O técnico Vanderlei Luxemburgo, que comanda um time fraquíssimo e envolto em políticas sinistras, como o Vasco da Gama, também partilha desta opinião que expus. Muito experiente, Luxemburgo já dirigiu times no exterior de primeiro nível, conhece perfeitamente os cursos e o estudo que é feito com os técnicos que saem do Brasil e tentam se aperfeiçoar no exterior.  O técnico Muricy Ramalho ratifica o mesmo pensamento. Resumindo, ninguém saiu daqui pior e voltou melhor.

Vale a pena citar um comentário muito feliz de Luxemburgo: “Houve uma mudança dentro do futebol brasileiro, uma preocupação muito grande com a tática, e a essência do empirismo brasileiro foi esquecida. Não estamos jogando o futebol brasileiro”. Eu assino embaixo, Vanderlei.
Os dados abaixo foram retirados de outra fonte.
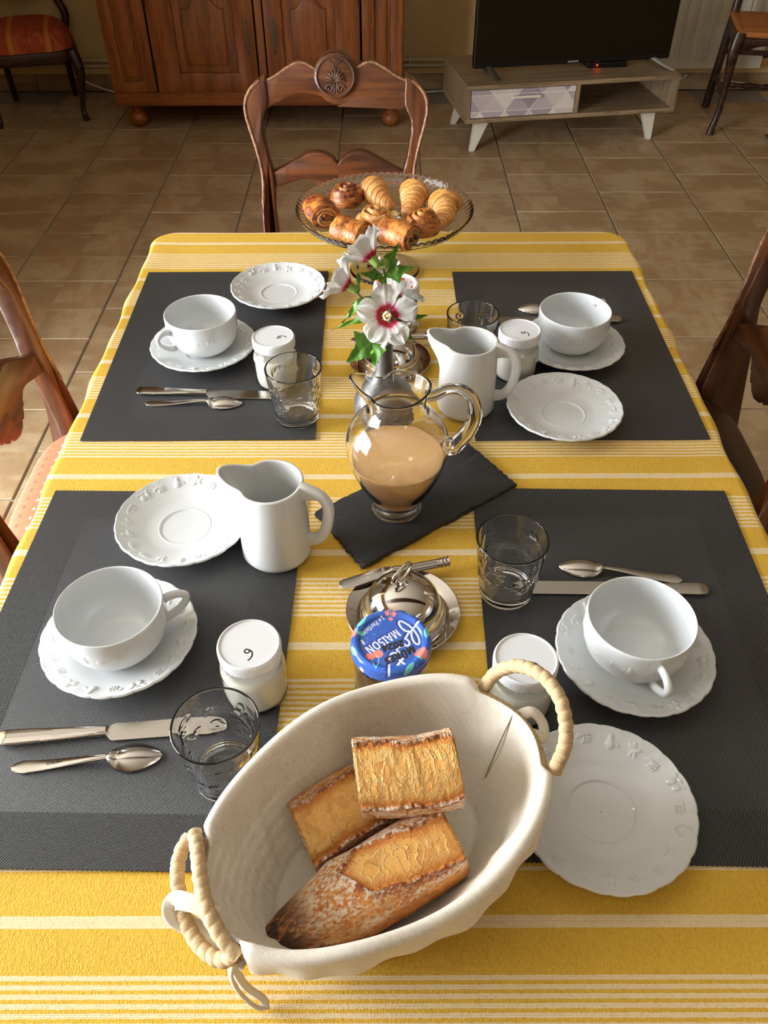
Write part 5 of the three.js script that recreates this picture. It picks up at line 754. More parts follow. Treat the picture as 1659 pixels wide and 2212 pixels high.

E uso um exemplo simples: pergunte aos nossos adversários do passado e do presente o que eles mais temiam e temem jogando contra o futebol brasileiro, se é uma tática inovadora ou um drible desconcertante.

Mas a maioria está querendo aparecer mais que o drible, mais que o jogador, mais que o jeito brasileiro de jogar, distorcendo nossas raízes, nosso estilo e já escolhendo na base dos clubes jogadores pelo lado atlético e não pelo lado técnico. E quem os escolhe em via de regra são preparadores físicos e muitas vezes estagiários ou apadrinhados.

Para fechar meu raciocínio: enquanto acharem que o futebol começou há 10 minutos e que o estudo é carro chefe do futebol jogado no Brasil desde sua origem, nos igualaremos a quem só pode estudar pra melhorar. A quem tem a cintura dura e não foi abençoado com a magia responsável por 5 títulos mundiais e o maior número de vitórias de uma seleção de futebol no mundo.